Book #07

Memphis by Tara M. Stringfellow

In the summer of 1995, ten-year-old Joan, her mother, and her younger sister flee her father's violence, seeking refuge at her mother's ancestral home in Memphis. Half a century ago, Joan's grandfather built this majestic house in the historic Black neighborhood of Douglass--only to be lynched days after becoming the first Black detective in Memphis. This wasn't the first time violence altered the course of Joan's family's trajectory, and she knows it won't be the last. Longing to become an artist, Joan pours her rage and grief into sketching portraits of the women of North Memphis--including their enigmatic neighbor Miss Dawn, who seems to know something about curses.

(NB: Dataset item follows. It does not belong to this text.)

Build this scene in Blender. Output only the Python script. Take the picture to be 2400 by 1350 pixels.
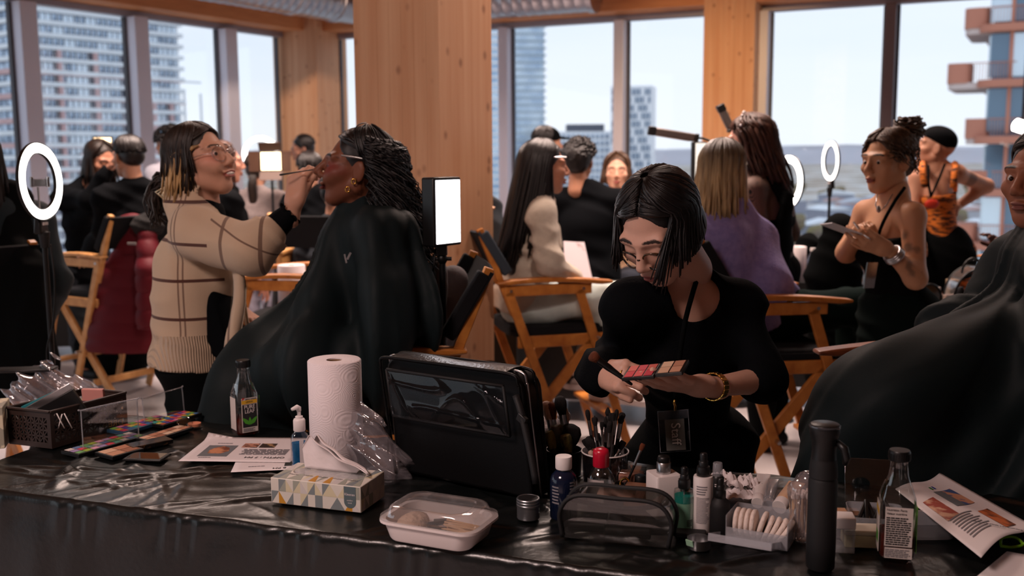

Unfolding over seventy years through a chorus of voices, Memphis weaves back and forth in time to show how the past and future are forever intertwined. It is only when Joan comes to see herself as a continuation of a long matrilineal tradition--and the women in her family as her guides to healing--that she understands that her life does not have to be defined by vengeance. That the sole weapon she needs is her paintbrush.

This is a beautiful celebration of the power and strength of black women. Stringfellow paints a picture of the women of the North family, spanning three generations. We see their joys and tragedies, some seeming to repeat themselves, and witness these women continually applying resilience and solidity to protect themselves from a world which threatens their safe existence.

Stringfellow’s characterisation here was my favourite thing of all. Yes, she gives us these strong women, but we’re also shown how this world affects them, how it judges and belittles them, and how the world itself has forced them into strength. Each of these women are so diverse in personality, brimming with their own desires and motivations, with their longings and regrets. We see their community, their coming together, their deep understanding of each other. It’s truly beautiful, a novel full of life and vivid pictures.

There’s so much heartbreak and woe here, mixed in with love and protection, all of it important to read and understand, particularly as a white woman. Memphis seems to have burrowed its way directly into my heart; it’s such an important and powerful novel for all of us to either learn from, or to relate to.